Giving advice to Gov Abbott: you're doing a great job for your state as Governor; stay there (don't run for president, again — you'll just waste time better-spent preparing Texas for what's next?); perhaps you should lift the boot up off your citizens' impoverished throats just. a. little. bit. ...but otherwise, Keep Texas Beautiful. [and say `hi` to James for me — it's been too long].
jondwillis•1h ago
An “a scanner darkly” approach could be kind of effective to pollute online information about yourself.
If there are 1000 “me” profiles all saying different stuff, it’d be somewhat hard to pin down what I think and persecute me. This doesn’t work as well or maybe at all for sufficiently doxxed people who are producing content for a living, public political organizers, etc.
drdaeman•1h ago
Noise-drowning only works against profiling that's set up with intent to measure you, rather than punish you.

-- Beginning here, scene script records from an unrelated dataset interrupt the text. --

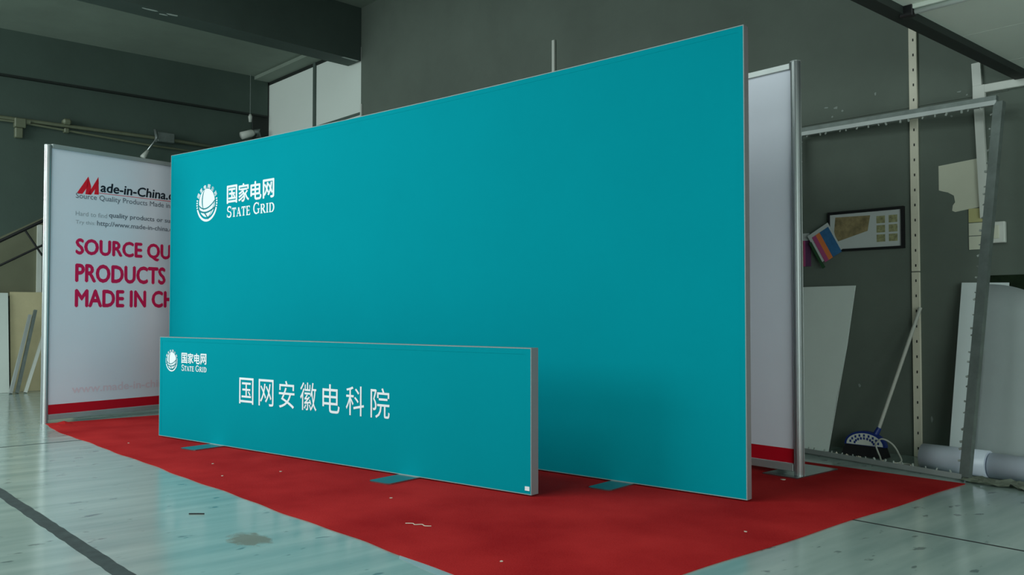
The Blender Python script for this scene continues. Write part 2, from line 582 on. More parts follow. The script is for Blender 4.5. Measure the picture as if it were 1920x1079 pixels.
sub = struct(obj('floor', B(-13.0, 3.2, -5.2, 6.4, -0.12, -0.006), 'hole'), 'grey green wood-look vinyl floor with dark seams')
for x0, x1, y0, y1 in ((-13.0, -7.303, -5.2, 3.995), (-7.297, 3.2, -5.2, 3.995), (-13.0, -7.303, 4.005, 6.4), (-7.297, 3.2, 4.005, 6.4)):
    obj('vinyl_sheet', B(x0, x1, y0, y1, -0.006, 0.0), 'floor', sub)
obj('seam_strip', B(-13.0, 3.2, 3.992, 4.008, -0.006, 0.0006), 'hole', sub)
obj('seam_strip', B(-7.312, -7.288, -5.2, 6.4, -0.006, 0.0005), 'tape', sub)

wb = struct(obj('wall_back', B(-9.78, 3.2, YB, YB + 0.25, 0, ZH), 'wall'), 'charcoal painted back wall with scuffs')
# bare plaster chips and scratches on the wall
for i, (x, z, sx, sz) in enumerate([(-3.30, 2.515, .035, .010), (-3.22, 2.50, .025, .016), (-3.25, 2.44, .014, .014), (-3.17, 2.47, .012, .012),
                                    (-2.92, 2.55, .012, .018), (-2.35, 2.455, .03, .008), (-2.30, 2.42, .012, .02), (-3.065, .462, .014, .022),
                                    (-2.556, .262, .012, .034), (-1.80, 2.30, .03, .012), (-1.72, 2.33, .02, .01), (-2.40, 2.30, .014, .01)]):
    n = 7
    o = [(x + sx * math.cos(2 * PI * k / n) * random.uniform(.5, 1.1), z + sz * math.sin(2 * PI * k / n) * random.uniform(.5, 1.1)) for k in range(n)]
    o = [(x + (a - x) * .75, z + (b - z) * .75) for a, b in o]
    obj('plaster_chip', plate([(a, YB, b) for a, b in o], 0.0015, (0, -1, 0)), 'chip', wb)
# the long ridge where an old rail sat on the wall
obj('wall_ridge', B(-3.9, -2.05, YB - 0.006, YB + 0.001, 2.405, 2.42), 'wall', wb)
obj('wall_ridge', B(-1.95, 3.2, YB - 0.006, YB + 0.001, 2.27, 2.28), 'wall', wb)

# window wall of the left bay: low wall, lintel, two frosted lights
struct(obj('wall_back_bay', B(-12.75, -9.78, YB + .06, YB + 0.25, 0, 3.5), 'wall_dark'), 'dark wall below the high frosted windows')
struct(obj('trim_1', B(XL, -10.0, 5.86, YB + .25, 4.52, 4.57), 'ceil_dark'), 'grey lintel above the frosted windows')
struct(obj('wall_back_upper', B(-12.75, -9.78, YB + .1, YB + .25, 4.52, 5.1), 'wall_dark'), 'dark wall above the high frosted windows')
win = struct(bpy.data.objects.new('window_1', None), 'pair of high frosted windows')
COL.objects.link(win)
for a, b in ((-12.46, -11.07), (-11.0, -9.79)):
    obj('pane', B(a, b, YB + .03, YB + .045, 3.612, 4.475), 'frosted', win)
    obj('pane', B(a, b, YB + .03, YB + .045, 3.50, 3.578), 'frosted', win)
obj('mullion', B(-11.07, -11.0, YB + .01, YB + .07, 3.5, 4.52), 'beam', win)
obj('transom', B(-12.46, -9.79, YB + .015, YB + .06, 3.578, 3.612), 'beam', win)
obj('painted_gap_shadow', B(-12.5, -9.79, YB + .02, YB + .09, 4.475, 4.52), 'beam_black', win)  # black strip painting in the dark shaded gap between lintel and panes

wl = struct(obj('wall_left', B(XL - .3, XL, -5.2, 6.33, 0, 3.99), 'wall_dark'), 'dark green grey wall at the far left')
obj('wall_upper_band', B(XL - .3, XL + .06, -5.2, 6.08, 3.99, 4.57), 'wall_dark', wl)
obj('painted_band_shadow', B(XL - .01, XL + .065, -5.2, 6.08, 3.975, 4.0), 'beam_black', wl)  # black strip standing in for the shadow below the upper band
obj('olive_wall_field', plate([(XL + .012, 1.0, 1.20), (XL + .012, 3.05, 1.20), (XL + .012, 3.05, 2.25), (XL + .012, 2.5, 1.93), (XL + .012, 1.0, 1.05 + .05)], 0.012, (-1, 0, 0)), 'olive', wl)
obj('pale_door_edge', B(XL, XL + .05, 2.93, 2.985, 1.2, 2.12), 'pvc', wl)
struct(obj('trim_2', B(XL, XL + .03, 5.86, YB + .05, 0, 4.52), 'beam_black'), 'black column in the far left corner')

struct(obj('ceiling_left', B(-12.8, -10.05, -5.2, 6.33, 4.57, 4.7), 'ceil_dark'), 'grey green ceiling of the left bay')
struct(obj('ceiling_left_edge', prism([(-10.06, -5.2), (-9.28, -5.2), (-10.06, YB)], 4.57, 4.7), 'ceil_dark'), 'edge of the left bay ceiling along the beam')
cb = struct(obj('trim_3', prism([(-9.30, -5.2), (-8.90, -5.2), (-9.785, YB), (-10.10, YB)], 4.271, ZH), 'beam'), 'deep dark ceiling beam over the left bay')
for (x, y, l, wd) in ((-9.635, 3.32, .20, .024), (-9.70, 3.50, .11, .02), (-9.64, 3.58, .13, .03)):
    n = 8
    o = [(x + wd * math.cos(2 * PI * k / n) * random.uniform(.6, 1.1), y + l * .5 * math.sin(2 * PI * k / n) * random.uniform(.6, 1.1)) for k in range(n)]
    obj('bare_plaster_patch', plate([(a, b, 4.271) for a, b in o], 0.002, (0, 0, -1)), 'plaster', cb)
obj('bare_plaster_patch', plate([(-9.80, 5.80, 4.271), (-9.765, 5.82, 4.271), (-9.785, 6.05, 4.271), (-9.83, 6.04, 4.271)], 0.002, (0, 0, -1)), 'plaster', cb)
struct(obj('ceiling', B(-10.2, 3.4, -5.2, 6.33, ZH, ZH + .15), 'ceil_dark'), 'high ceiling of the hall')

# low ceiling over the camera side
cr_ = struct(obj('ceiling_right', B(-1.93, 3.2, -3.4, YB, 2.515, 2.62), 'beam'), 'low ceiling of pale boards with thin joints')
ys = [-3.4 + .0]
y = 5.705
edges = [6.08]
while y > -3.4:
    edges.append(y); y -= .687
edges.append(-3.4)
bd = None
for a, b in zip(edges, edges[1:]):
    obj('ceiling_board', B(-1.92, 0.6, b + .003, a - .003, 2.5, 2.515), 'ceil_board', cr_)
    obj('ceiling_board', B(0.606, 3.1, b + .003, a - .003, 2.5, 2.515), 'ceil_board', cr_)
struct(obj('trim_4', B(-2.0, -1.92, -3.4, YB, 2.46, 2.75), 'beam_black'), 'black edge beam of the low ceiling')

# walls behind the camera with the wide open front on the left
for nm, a in (('wall_front', (-13.0, -11.8, -5.2, -5.0, 0, ZH)), ('wall_front_right', (-3.4, 3.2, -5.2, -5.0, 0, ZH)), ('wall_front_top', (-11.8, -3.4, -5.2, -5.0, 4.75, ZH)),
              ('wall_right', (3.0, 3.2, -5.0, 6.2, 0, ZH))):
    struct(obj(nm, B(*a), 'wall'))

# ------------------------------------------------------------------ carpet
bm = bmesh.new()
NX, NY = 120, 50
grid = []
for i in range(NX + 1):
    u = i / NX
    row = []
    for j in range(NY + 1):
        v = j / NY
        x = -8.56 + u * (8.56 - 2.05)
        y0 = 2.047 + .006 * math.sin(x * 5.1) + .004 * math.sin(x * 13) + (.05 * math.exp(-((x + 8.56) / .30) ** 2))
        y1 = 5.30
        yy = y0 + (y1 - y0) * v
        xx = x + (.006 * math.sin(yy * 6) + .0) * (u > .97)
        z = .005 + .028 * math.exp(-(((x + 8.43) / .07) ** 2 + ((yy - 2.21) / .05) ** 2)) + .02 * math.exp(-(((x + 8.25) / .08) ** 2 + ((yy - 2.16) / .04) ** 2))
        row.append(bm.verts.new((xx, yy, z)))
    grid.append(row)
for i in range(NX):
    for j in range(NY):
        bm.faces.new((grid[i][j], grid[i + 1][j], grid[i + 1][j + 1], grid[i][j + 1]))
r = bmesh.ops.extrude_face_region(bm, geom=bm.faces[:])
for v in [g for g in r['geom'] if isinstance(g, bmesh.types.BMVert)]:
    v.co.z = 0.0005
bmesh.ops.recalc_face_normals(bm, faces=bm.faces)
carpet = tag(obj('carpet', bm, 'carpet', smooth=False), 'red felt exhibition carpet under the teal display walls', 'carpet')


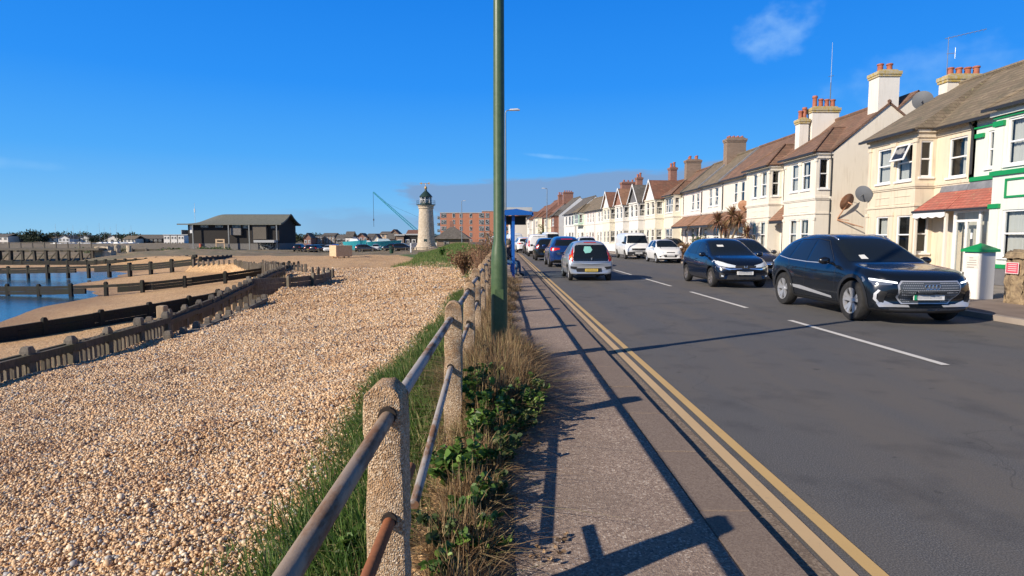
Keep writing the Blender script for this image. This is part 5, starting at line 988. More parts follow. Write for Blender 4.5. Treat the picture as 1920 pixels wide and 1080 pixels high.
gwall('garden_wall', 'low garden wall in front of the cream house', 18.6, 24.6, 12.7, .7, 'cream2'); gwall('garden_wall', 'low garden wall in front of the end of terrace house with the rusty dish', 29.2, 38, 12.8, .8, 'brick'); gwall('garden_wall', 'low garden wall behind the parked white hatchback', 44, 56, 12.8, .75, 'offw'); gwall('garden_wall', 'low garden wall before the gabled houses', 58.5, 78, 12.9, .8, 'white')
mast = thing('radio_mast', 'thin blue grey radio mast rising behind the terrace roofs', 'mast', (29.6, 55, 0)); MB().tube((0, 0, 0), (0, 0, 15.5), .06, .045, 6).tube((0, 0, 15.5), (0, 0, 19), .03, .015, 5).tube((-.25, 0, 16), (.25, 0, 16.1), .02).build('pole', M['pole_grey'], mast)
# planting by the houses
def palm(loc, H, label, heads, cat='palm tree'):
    r = thing('cabbage_palm', label, cat, loc); t_ = MB(); P = []; bl = MB()
    for (dx, dy, h, rad, n) in heads:
        t_.tube((0, 0, 0), (dx * .4, dy * .4, h * .5), .09, .07, 8).tube((dx * .4, dy * .4, h * .5), (dx, dy, h), .07, .06, 8)
        for _ in range(n):
            a = random.uniform(0, 6.28); e = random.uniform(-.9, 1.4); L_ = rad * random.uniform(.75, 1.1); d = Vector((math.cos(a) * math.cos(e), math.sin(a) * math.cos(e), math.sin(e))); o = Vector((dx, dy, h)); s_ = d.cross(Vector((0, 0, 1)))
            if s_.length < .1: s_ = Vector((1, 0, 0))
            s_ = s_.normalized() * .03; m1 = o + d * L_ * .5; m2 = o + d * L_ + Vector((0, 0, -.18 * L_)); bl.face([o - s_ * .6, m1 - s_, m1 + s_, o + s_ * .6]); bl.face([m1 - s_, m2, m1 + s_])
    t_.build('trunk', nmat('palm_trunk', (.20, .15, .10), (.12, .09, .06), 9, .9, 20, .6), r); bl.build('fronds', M['palmleaf'], r, fix=False); return r
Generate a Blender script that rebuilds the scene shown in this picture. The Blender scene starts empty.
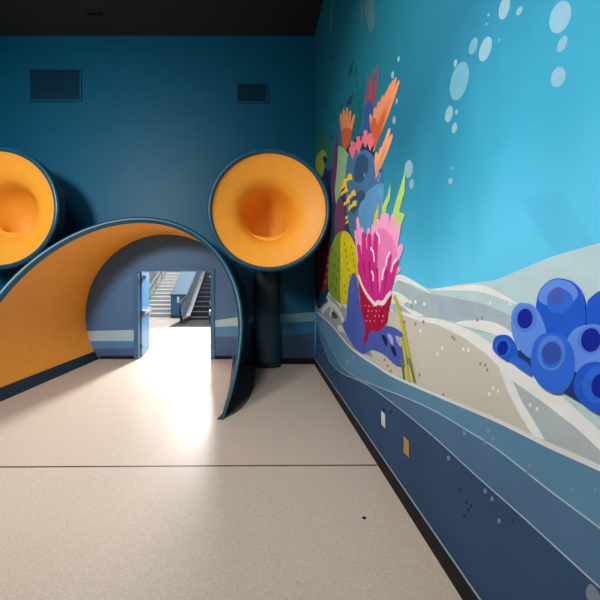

I'm afraid, in autocracies and dictatorships, it takes one "me" profile (that could be not even mine) that said something out of current goodthink to be persecuted. Just look at what's going on in Russia.
The key point of those "we'll be using AI to monitor everything you publish" announcements is not in even it its directly stated goal. It's in the chilling effects this creates, making people avoid expressing their opinions except for unquestionably safe ones.